(Bloomberg) -- A key U.K. government customs system has been overwhelmed within weeks of Brexit and threatens to trigger more disruption as freight traffic rebounds.

Exporters say they are struggling to acquire transit documents, which allow goods to enter the European Union without delay, because of a shortage of agents with the authority to issue them.

Agents need to put up a financial guarantee, often backed by a bank, to cover any taxes or duties on the goods being moved -- but they have almost all been committed.

“No one’s got any guarantees left,” said Peter Hayes, general manager at Carlton Freight, a Liverpool-based freight forwarder that shuttles products such as cars, machinery and chemicals between the U.K. and EU. “We’ve had to say no to hundreds of inquiries.”

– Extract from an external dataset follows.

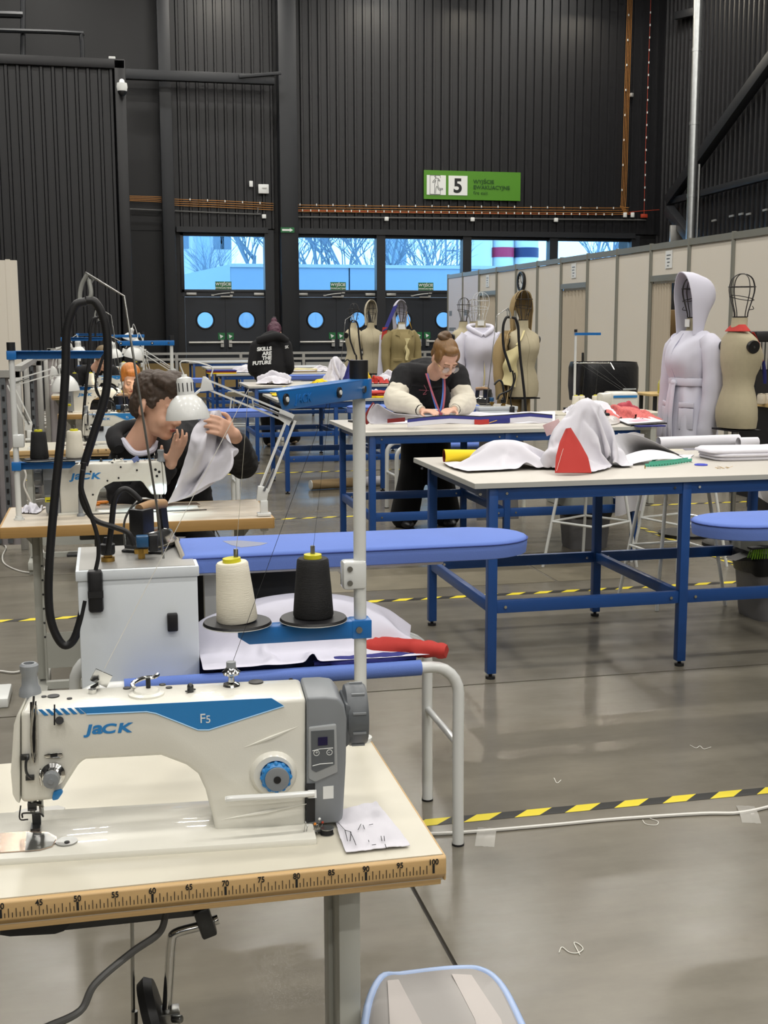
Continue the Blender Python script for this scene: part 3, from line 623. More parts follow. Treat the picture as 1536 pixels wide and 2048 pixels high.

Meanwhile, firms wanting to apply for a transit guarantee or increase the size of their existing one have struggled because of delays at Her Majesty’s Revenue and Customs, the government agency responsible. One haulier, speaking on condition of anonymity, complained it applied months ago, anticipating a surge in demand because of Brexit, but is yet to receive a response from the tax authority.

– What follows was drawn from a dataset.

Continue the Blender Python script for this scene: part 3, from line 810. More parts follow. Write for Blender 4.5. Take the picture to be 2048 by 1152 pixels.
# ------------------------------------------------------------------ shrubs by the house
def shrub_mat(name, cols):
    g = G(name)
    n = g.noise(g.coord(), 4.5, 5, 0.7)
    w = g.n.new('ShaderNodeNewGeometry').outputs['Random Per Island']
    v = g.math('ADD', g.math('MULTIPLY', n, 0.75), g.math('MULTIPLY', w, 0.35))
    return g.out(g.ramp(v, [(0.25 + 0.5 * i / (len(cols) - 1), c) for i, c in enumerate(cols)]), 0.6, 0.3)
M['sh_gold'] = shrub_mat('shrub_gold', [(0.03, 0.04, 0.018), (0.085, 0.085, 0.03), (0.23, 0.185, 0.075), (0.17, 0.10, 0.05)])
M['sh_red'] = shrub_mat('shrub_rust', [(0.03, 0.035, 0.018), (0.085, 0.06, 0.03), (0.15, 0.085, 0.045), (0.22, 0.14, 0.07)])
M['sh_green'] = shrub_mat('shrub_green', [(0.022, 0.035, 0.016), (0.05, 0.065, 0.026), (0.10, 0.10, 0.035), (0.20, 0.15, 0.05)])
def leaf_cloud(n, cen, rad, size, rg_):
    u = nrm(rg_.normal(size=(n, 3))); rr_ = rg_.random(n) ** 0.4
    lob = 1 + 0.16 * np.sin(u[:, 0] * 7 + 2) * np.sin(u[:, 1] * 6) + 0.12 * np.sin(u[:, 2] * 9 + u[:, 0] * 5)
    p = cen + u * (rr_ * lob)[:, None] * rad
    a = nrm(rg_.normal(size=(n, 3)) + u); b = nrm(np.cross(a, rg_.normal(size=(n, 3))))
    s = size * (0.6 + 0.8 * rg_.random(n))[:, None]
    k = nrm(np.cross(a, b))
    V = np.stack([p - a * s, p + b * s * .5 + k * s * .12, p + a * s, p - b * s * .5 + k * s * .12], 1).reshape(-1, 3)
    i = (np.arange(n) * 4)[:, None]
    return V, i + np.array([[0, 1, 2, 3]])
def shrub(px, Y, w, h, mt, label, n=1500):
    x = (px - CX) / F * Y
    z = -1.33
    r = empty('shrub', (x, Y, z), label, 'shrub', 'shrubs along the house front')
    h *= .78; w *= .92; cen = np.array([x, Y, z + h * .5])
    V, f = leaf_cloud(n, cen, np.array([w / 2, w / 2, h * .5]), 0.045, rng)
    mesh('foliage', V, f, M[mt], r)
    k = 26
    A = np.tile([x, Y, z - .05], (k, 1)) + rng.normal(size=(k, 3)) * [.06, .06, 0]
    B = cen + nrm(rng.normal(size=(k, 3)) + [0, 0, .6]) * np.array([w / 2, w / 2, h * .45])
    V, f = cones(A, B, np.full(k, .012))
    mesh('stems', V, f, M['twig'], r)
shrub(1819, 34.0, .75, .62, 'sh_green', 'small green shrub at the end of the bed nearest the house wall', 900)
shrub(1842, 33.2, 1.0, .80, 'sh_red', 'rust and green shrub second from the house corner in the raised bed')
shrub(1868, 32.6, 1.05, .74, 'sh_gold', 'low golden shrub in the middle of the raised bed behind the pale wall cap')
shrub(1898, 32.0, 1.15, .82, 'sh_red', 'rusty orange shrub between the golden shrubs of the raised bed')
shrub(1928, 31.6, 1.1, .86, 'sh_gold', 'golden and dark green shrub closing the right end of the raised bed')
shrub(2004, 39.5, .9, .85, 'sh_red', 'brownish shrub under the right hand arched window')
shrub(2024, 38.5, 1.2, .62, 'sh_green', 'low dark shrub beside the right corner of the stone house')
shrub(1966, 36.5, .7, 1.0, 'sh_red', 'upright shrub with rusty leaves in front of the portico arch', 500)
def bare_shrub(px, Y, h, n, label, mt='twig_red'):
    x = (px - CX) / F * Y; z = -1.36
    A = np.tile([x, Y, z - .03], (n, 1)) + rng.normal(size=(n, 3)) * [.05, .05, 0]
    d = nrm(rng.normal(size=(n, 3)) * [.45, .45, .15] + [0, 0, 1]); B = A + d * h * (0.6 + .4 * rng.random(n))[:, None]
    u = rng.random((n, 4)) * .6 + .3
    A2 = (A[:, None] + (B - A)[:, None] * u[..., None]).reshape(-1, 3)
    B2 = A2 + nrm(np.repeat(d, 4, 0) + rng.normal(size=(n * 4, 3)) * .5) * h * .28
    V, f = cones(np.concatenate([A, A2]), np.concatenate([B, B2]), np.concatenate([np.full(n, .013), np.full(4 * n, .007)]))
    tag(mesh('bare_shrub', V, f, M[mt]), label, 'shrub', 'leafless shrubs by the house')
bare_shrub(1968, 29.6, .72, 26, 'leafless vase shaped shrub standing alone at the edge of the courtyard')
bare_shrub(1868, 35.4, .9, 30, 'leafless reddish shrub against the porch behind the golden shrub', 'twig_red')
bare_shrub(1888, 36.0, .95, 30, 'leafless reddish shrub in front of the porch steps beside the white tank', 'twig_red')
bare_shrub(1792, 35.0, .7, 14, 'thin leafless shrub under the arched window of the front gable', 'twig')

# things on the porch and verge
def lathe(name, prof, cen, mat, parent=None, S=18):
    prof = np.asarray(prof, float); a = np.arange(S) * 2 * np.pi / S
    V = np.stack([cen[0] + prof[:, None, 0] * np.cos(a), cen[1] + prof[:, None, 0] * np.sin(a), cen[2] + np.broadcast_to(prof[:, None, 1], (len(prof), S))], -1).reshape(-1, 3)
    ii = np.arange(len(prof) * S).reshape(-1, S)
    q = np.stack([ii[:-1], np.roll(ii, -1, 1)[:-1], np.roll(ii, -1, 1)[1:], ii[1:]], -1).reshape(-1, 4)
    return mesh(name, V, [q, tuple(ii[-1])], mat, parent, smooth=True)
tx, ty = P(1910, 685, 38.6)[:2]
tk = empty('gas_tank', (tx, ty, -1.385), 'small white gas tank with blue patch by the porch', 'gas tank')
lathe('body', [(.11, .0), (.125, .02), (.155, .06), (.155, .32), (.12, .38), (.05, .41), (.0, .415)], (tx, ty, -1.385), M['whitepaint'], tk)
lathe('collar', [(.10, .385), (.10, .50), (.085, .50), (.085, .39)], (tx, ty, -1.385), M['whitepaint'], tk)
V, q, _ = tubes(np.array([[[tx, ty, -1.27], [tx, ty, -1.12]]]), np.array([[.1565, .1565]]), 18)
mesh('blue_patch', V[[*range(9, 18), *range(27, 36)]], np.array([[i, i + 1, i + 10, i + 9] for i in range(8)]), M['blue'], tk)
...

HMRC said it is aware of the problems applicants are facing and is conducting an urgent review. In a statement, it blamed delays on a recent software upgrade to its New Computerised Transit System.

The EU is Britain’s single-largest trading partner, taking 43% of its exports in 2019. Prior to Brexit, the overwhelming majority of goods didn’t require transit forms, allowing them to be shipped to the bloc with minimal hassle. Now, firms are facing days-long delays to cross the border because of incorrect or missing paperwork.

At Ashford, southeast England, drivers have had to wait at a truck park for hours to obtain their transit documents and are regularly being turned back, according to Steve Cock of The Custom House, which has a base at the site.

The firm, which has a 200-million pound ($273 million) transit guarantee, has been turning clients away because it is at capacity, Cock said. He expects chaos as soon as freight traffic rebounds from its current subdued level because as much as 90% of goods being moved will need transit documents.

“They just can’t cope,” he said.

‘Just a Mess’

Ben Moore, managing director of Sealite (UK) Ltd., which exports millions of pounds of LED lights to the EU each year, has had shipments held up by customs officials for days, one of them because it wasn’t accompanied by a transit document known as a T1 form.

“We don’t even know what it is,” Moore said. “My shipping agent is saying ‘we can’t give you one.’”

He says he expects annual sales will drop by 25% to 8 million pounds because his EU customers, among them French industrial giant Schneider Electric SE and Swiss engineering group ABB Ltd., will go elsewhere.

“These clients will say: ‘Forget this, this is just too much,’” Moore said. “It’s just a mess.”

Jon Swallow, co-founder of Jordon Freight, said his customs broker’s 1.5 million-pound transit guarantee was used up within three days of Brexit.

There is a workaround -- which involves setting up a fiscal representative in the EU country where a shipment first arrives and paying duties on entry -- but this is an added expense and bureaucratic hassle that firms will want to avoid, Swallow said.

With red tape restricting trade between the U.K. and EU, about 20% of U.K. small and medium-sized enterprises have suspended exports to the EU, according to research by accounting firm UHY Hacker Young.

“Exports have just ground to a halt,” Swallow said. “The people who are suffering are the SMEs.”